Lo que le espera a México, si persiste en esta deriva autoritaria, es un camino de litigios internacionales, condenas por violaciones a derechos humanos, pérdida de cooperación financiera, y sobre todo, una legitimidad institucional hecha trizas. Aunque en Palacio Nacional simulen que no pasa nada, aunque sus operadores judiciales se comporten como si fueran inamovibles, lo cierto es que la reforma judicial puede caerse. Y si cae, muchos de sus parásitos, por más blindaje que pretendan, no llegarán a tocar baranda. Porque la justicia internacional, cuando llega, no pide permiso: actúa.

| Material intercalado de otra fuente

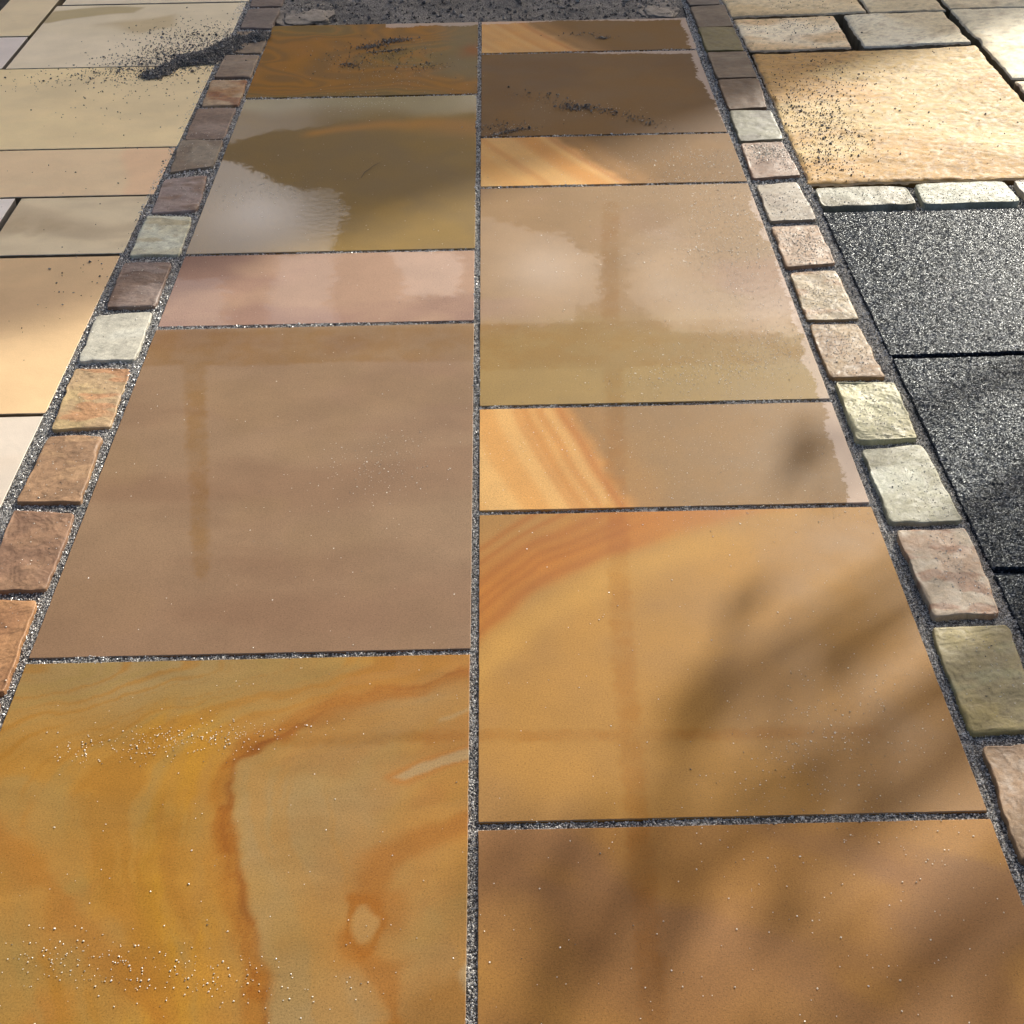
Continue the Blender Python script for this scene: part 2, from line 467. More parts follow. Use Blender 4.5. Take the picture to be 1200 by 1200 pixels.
S1 = [(0.288, 1.719), (0.258, 1.360), (0.243, 1.126), (0.235, 0.921), (0.212, 0.605), (0.197, 0.299), (0.192, 0.085), (0.189, -0.045), (0.182, -0.35)]
S2 = [(-0.508, 1.065), (-0.462, 0.817), (-0.426, 0.628), (-0.385, 0.40)]
SH = [(-0.29, 0.140), (-0.169, 0.144), (-0.008, 0.145), (0.152, 0.140), (0.312, 0.138), (0.50, 0.137)]
def dark_bands(X, Y):  # darker, more saturated strips running across the path slabs
    d1, p1 = pdist(X, Y, S1); d2, p2 = pdist(X, Y, S2); d3, p3 = pdist(X, Y, SH)
    a = 0.018 - 0.004 * p1 - d1
    b = 0.019 - 0.008 * p2 - .03 * sstep(.85, 1.0, p2) - d2
    c = 0.010 - d3
    return np.maximum(np.maximum(a, b), c)

def pack(X, col, wet=None, darker=None, dry=None, film=None):
    w, d, r = base_att(X)
    return {'Col': np.clip(col, 0.004, 0.92), 'wet': w if wet is None else wet, 'darker': d if darker is None else darker, 'dry': r if dry is None else dry, 'film': np.ones(X.shape) if film is None else film}

def warp(X, Y, a=0.02, f=6, s=0):
    return X + a * fbm(X, Y, f, 3, s), Y + a * fbm(X, Y, f, 3, s + 40)

def paint_swirl(X, Y):            # bottom left: honey stone with rust swirls
    x, y = warp(X, Y, 0.012, 8, 3)
    x, y = warp(x, y, 0.004, 34, 4)
    col = const(X, lin(182, 134, 58, K))
    col = mixc(col, lin(166, 132, 72, K), sstep(-.3, .5, fbm(x * .7, y * 1.5, 5, 4, 21)) * .8)
    col = mixc(col, lin(172, 118, 52, K), sstep(.0, .6, fbm(x * 1.2 - y * .5, y * .7, 7, 4, 22)) * .7)
    col = mixc(col, lin(162, 138, 92, K), sstep(0.10, 0.27, Y + .05 * fbm(x, y, 6, 3, 23)) * sstep(-0.15, -0.45, X) * .75)
    V1 = [(0.01, 0.274), (-0.065, 0.242), (-0.142, 0.221), (-0.206, 0.199), (-0.267, 0.159), (-0.298, 0.114), (-0.307, 0.059), (-0.292, -0.013), (-0.270, -0.080), (-0.254, -0.137), (-0.234, -0.191), (-0.221, -0.232), (-0.200, -0.300), (-0.17, -0.42), (-0.2, -0.62)]
    d1, p1 = pdist(x, y, V1)
    xv = np.interp(-y, [-v[1] for v in V1], [v[0] for v in V1])
    right = x - xv                                    # positive right of the big vein
    grey = lin(172, 144, 96, K)
    col = mixc(col, grey, sstep(0.0, 0.02, right) * sstep(0.32, 0.12, right) * sstep(.25, .2, y) * (0.5 + .6 * fbm(x, y, 7, 4, 33)).clip(0, .8))
    col = mixc(col, lin(188, 138, 70, K), sstep(-.05, .5, fbm(x * .8, y, 6, 4, 35)) * sstep(.01, .05, right) * .65)
    yel = lin(196, 142, 34, K)
    dy, _ = pdist(x, y, [(-0.374, 0.16), (-0.347, 0.033), (-0.335, -0.090), (-0.329, -0.199), (-0.348, -0.4)])
    ys = sstep(-.6, .5, fbm(x * 3, y * .5, 12, 4, 51))
    col = mixc(col, yel, np.exp(-(dy / 0.055) ** 2) * (.25 + .6 * ys))
    col = mixc(col, lin(164, 120, 44, K), np.exp(-((x + .385 + .02 * fbm(x, y, 6, 2, 8)) / .03) ** 2) * sstep(.15, .05, y) * ys * .55)
    flow = fbm(right * 1.0, y * .10, 34, 4, 57)
    fl = sstep(.0, -.03, right)
    col = mixc(col, lin(172, 118, 36, K), sstep(.1, .6, flow) * fl * .55)
    col = mixc(col, lin(164, 136, 76, K), sstep(-.1, -.6, flow) * fl * .45)
    fl2 = fbm(d1, y * .05, 46, 3, 58)
    col = mixc(col, lin(182, 136, 70, K), sstep(.05, .5, fl2) * sstep(.01, .03, right) * .5)
    rust = lin(168, 104, 28, K)
    wv = 0.013 + 0.008 * p1 + 0.007 * fbm(x, y, 22, 3, 60)
    col = mixc(col, lin(192, 134, 58, K), np.exp(-(d1 / (wv * 3.0)) ** 2) * .45 * sstep(.02, -.01, right))
    core = sstep(wv * 1.25, wv * .35, d1) * (.6 + .4 * sstep(-.3, .4, fbm(x * .6, y * 2, 24, 3, 61)))
    col = mixc(col, rust, core * .85)
    col = mixc(col, lin(146, 86, 24, K), np.exp(-((right - .009) / .0045) ** 2) * sstep(.24, .16, y) * (.3 + .5 * sstep(-.2, .4, fbm(x, y, 20, 3, 64))))
    col = mixc(col, lin(150, 88, 26, K), sstep(.35, .8, fbm(right * 1.4, y * .2, 60, 3, 66)) * core * .6)
    for pts, w, g in (([(0.01, 0.008), (-0.056, -0.020), (-0.100, -0.041), (-0.114, -0.073), (-0.118, -0.096)], .016, .6),
                   ([(-0.130, -0.152), (-0.106, -0.168), (-0.087, -0.195), (-0.077, -0.236), (-0.066, -0.303), (-0.08, -0.5)], .011, .55),
                   ([(-0.56, -0.0), (-0.480, -0.062), (-0.433, -0.116), (-0.401, -0.155), (-0.363, -0.208), (-0.320, -0.268), (-0.25, -0.4)], .018, .32)):
        d, p = pdist(x, y, pts)
        w = w * (1 + .6 * fbm(x, y, 20, 2, 63))
        col = mixc(col, lin(188, 130, 56, K), np.exp(-(d / (2.6 * w)) ** 2) * .45)
        col = mixc(col, rust, sstep(w * 1.4, w * .3, d) * g)
    # ringed pale eye
    q = np.hypot((x + 0.116) / 0.0165, (y + 0.127) / 0.023) * (1 + .22 * fbm(x, y, 30, 2, 81))
    q2 = np.hypot((x + 0.096) / 0.045, (y + 0.106) / 0.034) * (1 + .2 * fbm(x, y, 24, 2, 82))
    col = mixc(col, rust, np.clip(np.exp(-((q - 1.2) / .22) ** 2) * 1.0 + .55 * sstep(1.1, .5, q2), 0, 1) * .8)
    col = mixc(col, lin(186, 144, 84, K), sstep(1.05, .7, q) * .85)
    # pale tongue with a thin rust outline
    sd = psdf(x, y, [(0.02, 0.105), (-0.039, 0.093), (-0.080, 0.072), (-0.099, 0.081), (-0.071, 0.100), (0.02, 0.140)])
    col = mixc(col, lin(180, 118, 50, K), np.exp(-(sd / .005) ** 2) * .7)
    col = mixc(col, lin(180, 150, 104, K), sstep(0, .005, sd) * .85)
    sd = psdf(x, y, [(0.0, 0.19), (-0.05, 0.168), (-0.05, 0.178), (0.0, 0.205)])
    col = mixc(col, lin(178, 148, 100, K), sstep(-.002, .006, sd) * .75)
    sd = psdf(x, y, [(0.0, -0.14), (-0.018, -0.2), (-0.01, -0.225), (0.0, -0.23)])
    col = mixc(col, lin(182, 156, 112, K), sstep(-.001, .006, sd) * .7)
    col *= (1 + .05 * fbm(x * .4, y * 2, 30, 3, 70))[:, None]
    return pack(X, col, darker=dark_bands(X, Y))

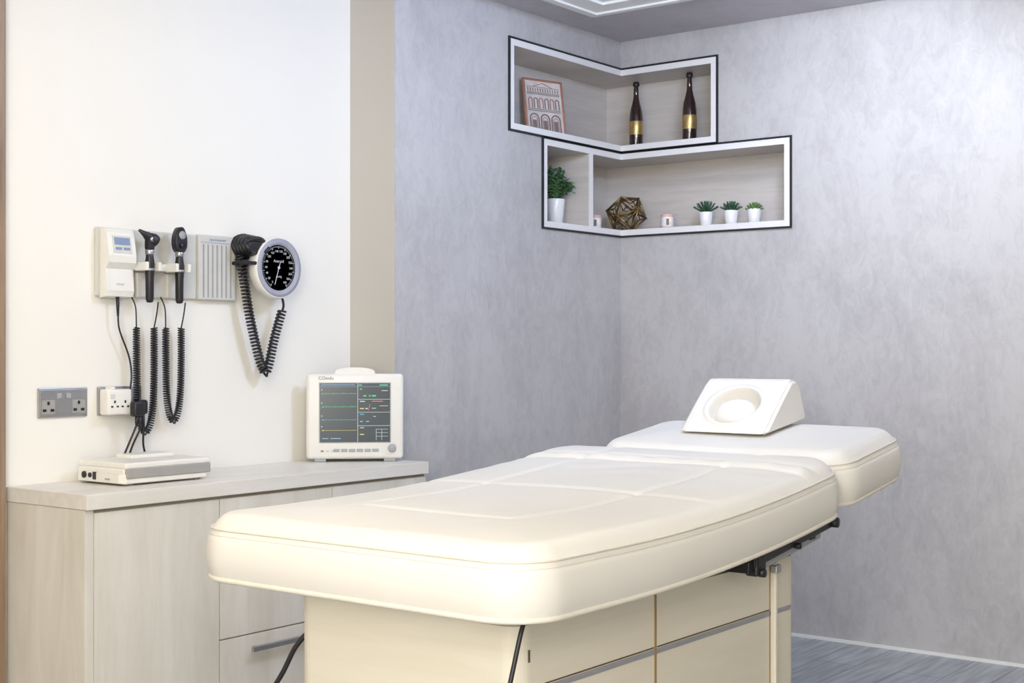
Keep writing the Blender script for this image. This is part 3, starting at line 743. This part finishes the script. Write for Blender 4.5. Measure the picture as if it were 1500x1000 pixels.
# ------------------------------------------------------------------ lights
def downlight(x, y, power, col, size=85, blend=0.9, aim=None, soft=0.12):
    b = B('ceiling_downlight'); M = Matrix.Translation((x, y, H-0.008))
    b.lathe([(0.050,0.0),(0.062,0.0),(0.062,-0.004),(0.048,-0.008),(0.046,-0.001)], WHITE, M, 32)
    b.lathe([(0.001,-0.0015),(0.046,-0.0015)], LAMPM, M, 32)
    o = b.done((x, y, H))
    l = bpy.data.lights.new('downlight_lamp', 'SPOT'); l.energy = power; l.color = col; l.spot_size = math.radians(size); l.spot_blend = blend; l.shadow_soft_size = soft
    lo = bpy.data.objects.new('downlight_lamp', l); scene.collection.objects.link(lo); lo.parent = o; lo.location = (0, 0, -0.05)
    if aim: lo.rotation_euler = (Vector(aim)-Vector((x, y, H-0.05))).to_track_quat('-Z', 'Y').to_euler()
downlight(4.22, 1.95, 46, (0.84, 0.89, 1.0), 115, 1.0, (5.147, 2.15, 1.9))
downlight(4.22, 0.85, 54, (0.84, 0.89, 1.0), 115, 1.0, (5.147, 1.0, 1.9))
def area(name, loc, aim, sx, sy, power, col):
    l = bpy.data.lights.new(name, 'AREA'); l.shape = 'RECTANGLE'; l.size = sx; l.size_y = sy; l.energy = power; l.color = col
    o = bpy.data.objects.new(name, l); scene.collection.objects.link(o); o.location = loc
    o.rotation_euler = (Vector(aim)-Vector(loc)).to_track_quat('-Z', 'Y').to_euler()
area('added_fill_warm', (1.6, 2.2, H-0.05), (2.0, 2.9, 0), 1.4, 0.9, 25, (1, 0.90, 0.75))  # unseen warm area light, added to brighten bed and cream wall
area('added_fill_room', (0.2, 0.2, H-0.05), (0.9, 0.9, 0), 2.2, 2.2, 95, (1, 0.94, 0.85))  # unseen overhead fill, added to lift the whole room
area('added_fill_cool', (3.5, 1.7, H-0.06), (4.2, 3.4, 1.9), 0.5, 0.5, 34, (0.52, 0.66, 1.0))  # unseen cool area light, added to turn the rear wall bluish
area('added_fill_back', (-1.42, 0.4, 1.45), (2.5, 2.2, 1.0), 2.4, 1.6, 110, (1.0, 0.95, 0.88))  # soft fill added behind the camera to brighten faces turned towards it
w = bpy.data.worlds.new('room_world'); scene.world = w; w.use_nodes = True
w.node_tree.nodes['Background'].inputs[0].default_value = (0.8, 0.85, 1, 1); w.node_tree.nodes['Background'].inputs[1].default_value = 0.3

# ------------------------------------------------------------------ camera
cd = bpy.data.cameras.new('camera'); cd.sensor_width = 36; cd.lens = 48.65; cd.shift_y = 0.0067; cd.clip_start = 0.05
co = bpy.data.objects.new('camera', cd); scene.collection.objects.link(co)
co.location = (0, 0, 1.164); co.rotation_euler = (math.radians(90), 0, math.radians(-52.6))
scene.camera = co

Importa decirlo con claridad: aunque la reforma judicial haya sido aprobada por mayoría política, su legitimidad jurídica está bajo fuego. El informe de la OEA robustece las quejas ante la CIDH y configura un expediente internacional sólido que puede revertir sus efectos. Le guste o no a Sheinbaum, le convenga o no a Morena, si se concluye que el proceso viola tratados internacionales, los nombramientos derivados de un procedimiento ilegítimo no solo pueden —sino que deben— anularse.
Y aunque desde el poder se instale un discurso triunfalista, como si todo estuviera consumado y la Corte ya estuviera tomada, la realidad internacional cuenta con otras herramientas. La historia del sistema interamericano está plagada de reformas inconstitucionales que se desplomaron antes de consolidarse. La jurisprudencia de la Corte IDH ha demostrado que ningún país puede blindarse ante la rendición de cuentas si quebranta principios fundamentales como la independencia judicial.
Por eso hay que decirlo sin eufemismos: la reforma judicial no está cerrada ni blindada. Puede caer. Y si cae, también caerán los privilegios de quienes pretendieron capturar el Poder Judicial desde la complacencia o la simulación. Porque aunque en Palacio Nacional jueguen al negacionismo institucional, y aunque sus operadores se conduzcan como si ya fueran dueños del aparato de justicia, hay un hecho ineludible: la justicia internacional no pide permiso. Y cuando actúa, barre con lo que parece intocable.